Por eso estas fotos sí pueden tener que ver con, por ejemplo, Shaker rainbow (1998), de Wolfgang Tillmans, donde el arco iris genera en torno de la casa tal universo de luces que uno, en lugar de decir: mira qué casa más encantadora, exclama: ¡por todos los cielos, qué luz!
En estas fotos la luz es el problema. No sirve a otra cosa. El grado de contraste (y mezcla) señala los límites concretos de la capacidad de ver en una situación determinada (no la potencia de visión del género humano, sino el espectro de visión de una mirada en tal o cual momento y en relación con tal o cual cantidad lumínica ambiente).
Pero también se trata de ver hasta dónde es capaz la luz de sostener un volumen, cuánto puede renunciar a sí para, a pesar de todo, seguir dando volumen a lo visto. Por eso, aunque estas fotos nos muestren el movimiento y el grado de intensidad de cierta luz en relación con cierto objeto, más que enseñarnos el objeto, estudian la luz que configura una visión concreta. Por eso mismo, también, es necesario no perder de vista el referente, evitar que la foto se torne abstracta. Porque la relación luz/sombra, aislada, entra en el orden de lo general, no tiene que ver con un acto perceptivo, sino con una composición formal y una tesis.
Llevar un sentido al límite, poner a prueba la percepción es, más específicamente, interrogar la capacidad de lectura. (Y por tanto, la capacidad de acción, que la lectura condiciona). Lo que nunca deja de sorprender es que el límite de un campo perceptivo esté en permanente expansión o contracción.
Es lo que estas fotos nos sugieren fuertemente: que el límite perceptivo siempre se modifica y, sobre todo, que lo microscópico es infinito como lo macroscópico. Señalan, entonces, direcciones (y no objetos), el perpetuo desplazamiento de una cosa, y la conquista perpetua de territorios: los que la sombra le gana a la luz, y viceversa.

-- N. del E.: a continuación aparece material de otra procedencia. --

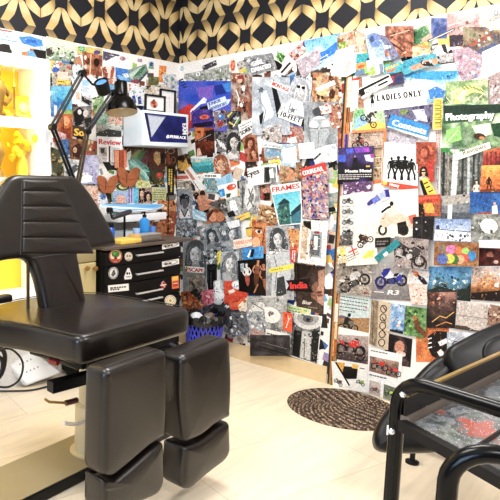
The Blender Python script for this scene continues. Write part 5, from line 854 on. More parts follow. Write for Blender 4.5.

En todo caso, dejemos que sean los occidentales los que digan que la luz tiene que ganarle a la oscuridad: Se retiró unos pasos por el jardín, y la miró, hasta verla dibujarse, en negro sobre negro, por la pura fosforescencia de lo imposible e impensable. Extraía de la sombra misma un fulgor de lo oscuro, del que se envolvía como de diez mil aureolas (César Aira).